Even the terms ‘Hispanic’ or ‘Latino’ are going to cause us some problems. They were introduced in the 1970’s to refer to people who were born in any of the Spanish-speaking countries of the Americas or those who could trace their ancestry to Spain or former Spanish territories. This Hispanic/Latino is therefore a purely ethnic, not racial categorisation. Never known for their discrimination (sic), Hollywood now has a broadly defined and perhaps vaguely recognisable, ethnic stereotype to use as the underprivileged, criminal community ‘bad guys’. Drop in a reference to Columbia, El Salvador and drugs and the dishonourable tradition of ethnic stereotyping that leads from Native American, through Irish, Italian, African American now to ‘Hispanic’ ‘Latino’, can continue without a hitch. Ethnically – “plus ça change, plus c’est la même chose.” And the demographically largest, fastest growing designated ‘ethnic’ group in the US may have a battle against Hollywood ethnic stereotyping that African Americans have accommodated rather than defeated. Distinctions between Mexican, Puerto Rican, Cuban, Central and South American potentially lost in Hollywood’s need for commercial simplicity. As ever The West Wing was ahead of the pitch when they cast Jimmy Smitts’ Latino Matt Santos as the first non-white President of the United States.
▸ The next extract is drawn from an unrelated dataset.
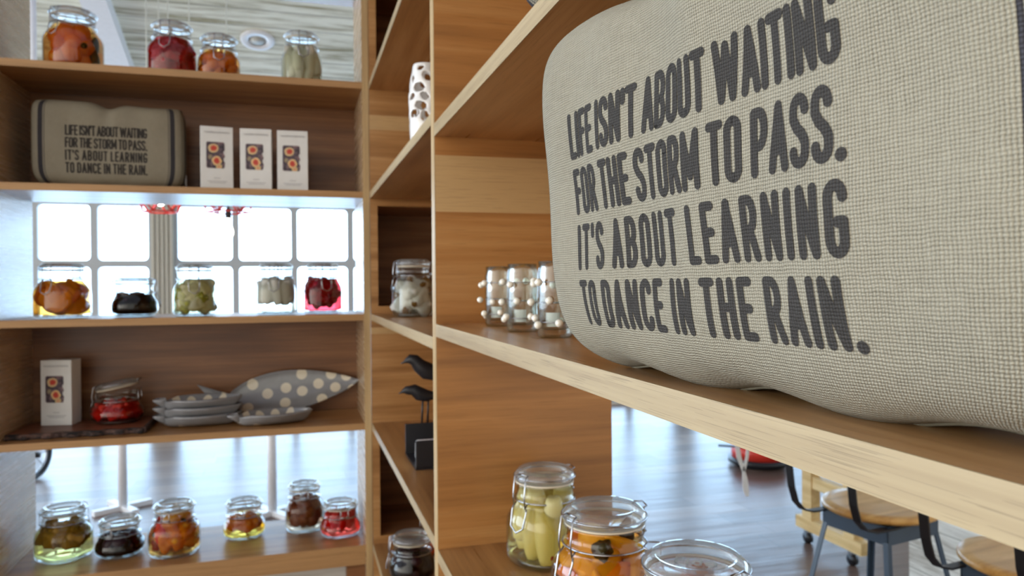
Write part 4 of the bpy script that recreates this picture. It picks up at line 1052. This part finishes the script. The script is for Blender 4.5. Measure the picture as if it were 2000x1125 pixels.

Don’t misunderstand me, I am delighted and thrilled at Obama’s victory but on a night of justifiable jubilation for people of all races, especially African Americans, one’s heart remembers Native Americans, whose survivors of genocide were traded as slaves in America even before the slave ships arrived from Africa; and given the cultural power of Hollywood one wonders what unreal reality they will create for Hispanic/Latino communities as they have for Native and then African Americans before them.

In P&G the ethnic issue is in fact peripheral but the more general point is acute: there is much about P&G that is excellent but its ‘reality’ only exists on planet Hollywood – where all cops are irredeemably corrupt or evil, or unblemished pure and saintly. (I had to resist the uses of linguistic ‘colour’ metaphors there – see how murky it all gets?).

When the MacCain/Palin campaign banged on about ‘family values’ I did wonder what kind of family values they had in mind – the Corleone’s or here, the Tierney’s perhaps? If P&G has a serious theme it is to warn how family first, last and always can lead as much to corruption and evil as it can to good. Reluctantly pressed by his father into the investigation of the suspicious slaughter that opens P&G, Ray predictably, for this is not a film of surprises or twists, begins to find dirt – notably clinging to Farrell’s OTT Jimmy acting like a refugee from Training Day (Antoine Fuqua – 2002). You can easily map out the predictable plot sequence for yourself.

Like most of the clichéd routine Hollywood cop ‘thrillers’ P&G has to rely on brutality and stupidity first to drive the narrative and then to conclude it. However good the playing and here it is mostly good with the still menace of Norton; the practiced perplexity of Voigt; and though OTT, at least the visceral ‘danger’ of Farrell; just isn’t anywhere near enough to begin to locate this drama in a real New York, a real non-Hollywood world.

The screenplay by Director O’Connor and brother Gregory (sons of a New York cop) who co-wrote is workmanlike but can’t root this story in a sense of the real as say Ben Affleck’s Chicago home-set Gone Baby Gone did. However Mark Isham’s original music, Declan Quin’s cinematography and most especially Eric Lindeman’s sound editing create a powerful claustrophobic intimacy that deserved to grace a stronger film. The use of sound, especially for dialogue in this film is absolutely distinctive, and very effective. Much of the delivery is quiet and underplayed conveying both a real sense of authenticity and therefore secretiveness and complicity that serves the narrative better than it deserves. Often a scene ends with a sound-fade rather than an image-fade. It is striking that though at times almost at whisper level, Lindeman still manages to make the dialogue distinct. It is unusual to find a film that uses sound so effectively for dramatic effect. It is one respect in which P&G is remarkable and very impressive cinematically.

On the more general theme suggested by the conjunction of the release of P&G and the thrilling and extraordinary real event of the imminent Obama Presidency, it will be fascinating to see how African Americans both in the real world, and the way they are portrayed in the imaginary world of Hollywood, adapt to an event so historic that it perhaps changes for ever the often over-played by Hollywood default assumption of the ‘victimhood’ of African Americans. By that I don’t mean of course that African Americans have not travelled a long and painful road of seeking justice, freedom and civil rights so wonderfully expressed on 5/11′ or that racism magically disappeared on November 5th 2008. But if African history now and over the past 50 years; the irredeemable injustice past and present suffered by Native Americans; and the long, hard struggle of African Americans; does not tell us that injustice is an instinct of human beings, irrespective of colour or race, then the Obama election will be less historic than we might hope. All Americans, irrespective of colour or ethnicity, should find justice and equality under the democratic principles of the US Constitution so wonderfully re-energised on ‘5/11’.